Episodes
Thursday Feb 28, 2019
Episode 63: Tripletime!
Thursday Feb 28, 2019
Thursday Feb 28, 2019
Greetings everyone, Slush Pile is fast approaching three years of publication. To honor this we have a rather excellent episode today. After some introductions, the gang discusses what they have been up to since their last sightings. Kathleen informs us of a catastrophe she had back at home involving her new kittens. Luckily Marion’s mother was in prime position to swoop in and save the day with a valuable shred of information. Afterwards we get right into the work of Stephanie Bolster.
Stephanie Bolster has published four books of poetry, the most recent of which, A Page from the Wonders of Life on Earth, was a finalist for the Pat Lowther Award. Work from her current manuscript,Long Exposure, was a finalist for the 2012 CBC Poetry Prize. Her first book, White Stone: The Alice Poems, won the Governor General’s and the Gerald Lampert Awards in 1998. Her work has been translated into French (Pierre Blanche: poèmes d’Alice), Spanish, German, and Serbo-Croatian. Editor of The Best Canadian Poetry in English 2008 and co-editor of Penned: Zoo Poems, she was born in Vancouver and teaches creative writing at Concordia University in Montréal.
The first piece ANCESTORS has the editors performing an in-depth dissection that is a must listen. Jason expresses the idea that one’s ancestors reflect a mirror of themselves and the modern popularity of services like 23andme.
The second work THE ZONE bring up images of Chernobyl and the question of whether or not one is inclined to look up references to works in poems. Before the vote Jason admits that he commits abhorrent movie taboo.
Do these pieces make the cut? Or will the fall into the obscurity of history. Listen on and find out!
ANCESTORS
We didn’t know them. They’re in us the way a mirror is.
Whomever they loved we never knew. There is a mouth
in a photograph that has a certain heat but we do not know
that mouth. It is whose we might have kissed had we been then.

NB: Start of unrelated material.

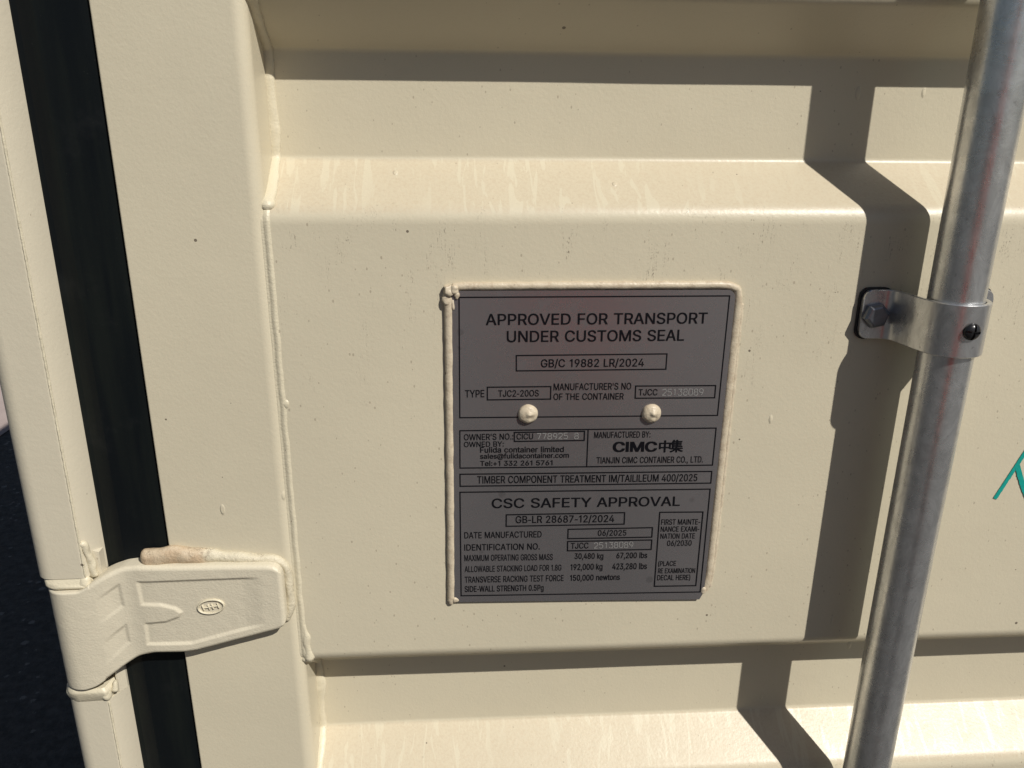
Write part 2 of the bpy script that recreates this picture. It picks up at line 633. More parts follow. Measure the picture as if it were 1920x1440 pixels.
b = MB()                                     # corrugated side wall
rows = []
x0 = -0.2815
for i in range(0, 23):
    y = 0.13 + i * 0.262
    for dy, dx in ((0, 0.0), (0.07, 0.0), (0.138, 0.036), (0.208, 0.036)):
        rows.append([(x0 + 0.004 + dx, y + dy, z) for z in (-1.24, 1.40)])
b.grid(rows, smooth=False)
b.build('side_wall', M_BODY, cont, 'shipping_container')
b = MB()
b.box(-0.2815, 2.157, 0.11, 6.1, 1.42, 1.496)
b.build('roof', M_BODY, cont, 'shipping_container')
b = MB()
b.box(-0.2815, 2.157, 0.11, 6.1, -1.385, -1.24)
b.build('base_frame', M_BODY, cont, 'shipping_container')
b = MB()
b.box(-0.2438, 2.12, -0.012, 0.108, DOOR_TOP + 0.012, 1.49)
b.build('header_beam', M_BODY, cont, 'shipping_container')
b = MB()
b.box(-0.2438, 2.12, -0.012, 0.108, -1.385, DOOR_BOT - 0.012)
b.build('sill_beam', M_BODY, cont, 'shipping_container')

# ------------------------------------------------------------------ the door
thing('container_door', 'cream ribbed container door carrying the grey data plate and the cast hinge', 'door', (0.4, 0.02, H + DOOR_BOT))
door = bpy.data.objects['container_door']
DR = 'container_door'

b = MB()
xs = [-0.1160 + 0.018 * i for i in range(64)]
rows = []
for (y, z) in PROFILE:
    rows.append([(x, y + 0.00035 * noise.noise(Vector((x * 9, 3, z * 9))), z + 0.0006 * noise.noise(Vector((x * 6, 7, z * 3)))) for x in xs])
# dense rows on the flats so that the slight waviness of the sheet shows
dense = []
for r0_, r1_ in zip(rows, rows[1:]):
    gap = abs(r0_[0][2] - r1_[0][2])
    k = max(1, int(gap / 0.02))
    for j in range(k):
        t = j / k
        dense.append([(p[0], p[1] + (q[1] - p[1]) * t + (0.00035 * noise.noise(Vector((p[0] * 9, 3, (p[2] + (q[2] - p[2]) * t) * 9))) if 0 < j else 0), p[2] + (q[2] - p[2]) * t) for p, q in zip(r0_, r1_)])
dense.append(rows[-1])
b.grid(rows)
b.build('door_sheet', M_PANEL, door, DR)

b = MB()
FR = fillet([(X_FRAME_L, -0.0020), (X_FRAME_R, -0.0020), (X_FRAME_R, 0.05), (X_FRAME_L, 0.05)], [0.0012, 0.0078, 0, 0], True, 9)
b.prism_z(FR, DOOR_BOT, DOOR_TOP)
FR2 = [(x + 1.10, y) for x, y in fillet([(X_FRAME_L + 0.03, 0.0), (X_FRAME_R + 0.03, 0.0), (X_FRAME_R + 0.03, 0.05), (X_FRAME_L + 0.03, 0.05)], [0.006, 0.006, 0, 0], True, 6)]
b.prism_z(FR2, DOOR_BOT, DOOR_TOP)
b.build('door_frame', M_FRAME, door, DR)

b = MB()
gx = [(-0.2442, 0.0052), (-0.2440, 0.0030), (-0.2405, 0.0030), (-0.2330, 0.0014), (-0.2310, 0.0010), (-0.2060, 0.0008), (-0.2015, 0.0010), (-0.2000, 0.0020), (-0.2000, 0.012), (-0.2442, 0.012)]
b.prism_z(gx, DOOR_BOT, DOOR_TOP, smooth=False)
b.build('door_gasket', M_GASKET, door, DR)

# weld between frame and sheet: it follows the ribs
prof = [(y, z) for y, z in PROFILE if -0.62 < z < 0.16]
b = MB()                                      # along the flat of a rib: a soft groove and one low bead
sec = smooth_path([(-0.1206, 0.0004, 0), (-0.1192, -0.0002, 0), (-0.1178, -0.00015, 0), (-0.1166, -0.0006, 0), (-0.1152, -0.0008, 0), (-0.1138, -0.0001, 0), (-0.1124, 0.0009, 0)], 4)
rows = []
zy = sorted((z, y) for y, z in PROFILE if -0.40 < z < -0.02)
nz_ = 280
for i in range(nz_ + 1):
    z = -0.0440 - 0.3360 * i / nz_
    yo = interp(zy, z)
    k = 1 + 0.35 * noise.noise(Vector((1.7, 0, z * 120))) + 0.18 * noise.noise(Vector((5.1, 0, z * 420)))
    dx = 0.0005 * noise.noise(Vector((0, 4.0, z * 70)))
    rows.append([(p.x + dx, yo + p.y + 0.0005 * (k - 1) * (1 if -0.1166 < p.x < -0.1130 else 0.25), z) for p in sec])
b.grid(rows)
b.build('weld_bead', M_BEAD, door, DR)
b = MB()
b.tube([(-0.1148, 0.0046, -0.338), (-0.1142, 0.0044, -0.360), (-0.1128, 0.0046, -0.378)], (1, 0, 0), lambda u: 0.0018 + 0.0026 * sstep(0, 0.5, u) + 0.0004 * math.sin(u * 17), lambda u: 0.0040 + 0.0020 * sstep(0, 0.5, u), 0.22, 120, 0, 1, 22, 0.0009)
b.build('weld_bead', M_BEAD, door, DR)
b = MB()
b.ellipsoid((-0.1140, 0.0012, -0.1775), (0.0030, 0.0022, 0.0036), 14, 18, 0.15, 260)
b.build('weld_spot', M_BEAD, door, DR)
b = MB()
b.tube([(-0.1156, y, z) for y, z in prof if z > -0.0550], (1, 0, 0), lambda u: 0.0044 + 0.0004 * math.sin(u * 23) + 0.0008 * sstep(0.93, 0.98, u), lambda u: 0.0024 + 0.0016 * sstep(0.88, 1.0, u), 0.12, 150, 0.015, 0.008, 18)
b.build('weld_bead', M_BEAD, door, DR)
b = MB()
b.tube([(-0.1156, y, z) for y, z in prof if z < -0.372], (1, 0, 0), lambda u: 0.0040 + 0.0006 * math.sin(u * 19) + 0.0016 * math.exp(-((u - 0.44) / 0.07) ** 2), lambda u: 0.0024 + 0.0010 * math.exp(-((u - 0.44) / 0.07) ** 2), 0.16, 150, 0.015, 0.008, 18)
b.build('weld_bead', M_BEAD, door, DR)

# ------------------------------------------------------------------ hinge: one casting
ZT = [(-0.30, -0.3032), (-0.2560, -0.3026), (-0.2500, -0.2990), (-0.2483, -0.2975), (-0.2383, -0.2921), (-0.2284, -0.2886), (-0.2193, -0.2876), (-0.1916, -0.2884),
      (-0.1565, -0.2888), (-0.1335, -0.2894), (-0.1290, -0.2902), (-0.1262, -0.2922), (-0.1246, -0.2952), (-0.1240, -0.2990)]
ZB = [(-0.30, -0.3812), (-0.2640, -0.3812), (-0.2564, -0.3790), (-0.2455, -0.3716), (-0.2374, -0.3660), (-0.2268, -0.3595), (-0.2156, -0.3568), (-0.1963, -0.3571),
      (-0.1877, -0.3561), (-0.1627, -0.3493), (-0.1330, -0.3414), (-0.1290, -0.3402), (-0.1262, -0.3385), (-0.1246, -0.3355), (-0.1240, -0.3320)]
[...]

It is a stitch missed or loosed a twitch resisted.
They held their heads still which gave them the look
of stone or ghosts. Eyes held open so they are the dolls
they played with, porcelain, chips hidden
under the hair. Lie them back and they’d shut
into their carriages without a hum their skin
the dusky grey of dust even their hair
past gloss and pulled so taut it hurts.
THE ZONE
In the film before it happened
there is no answer there is no question.
What you wish for’s better left unknown.
The water they lie in flotsam and fishes.
When they enter the Zone there’s colour.
This happened decades earlier.
When the house landed on the witch.
It’s never easy in a place of colour.
Each leaf interrogates beauty.
In both there are dogs.
For men a place of freedom. Far enough
inside the self there is no self outside.
His wife tells the lens
she could not have lived a different life.
She covers him with a jacket. While he sleeps
their daughter moves glasses with her mind.
Through the pipe of fear to where.
They call it the meat grinder.
Downstream from a chemical plant it seeped
their deaths into them. They met it in reflections.
You can’t go back the way you came.
Next time will be different.
—Note: Andrei Tarkovsky’s film Stalker was released in 1979, seven years before the Chernobyl disaster and forty years after The Wizard of Oz.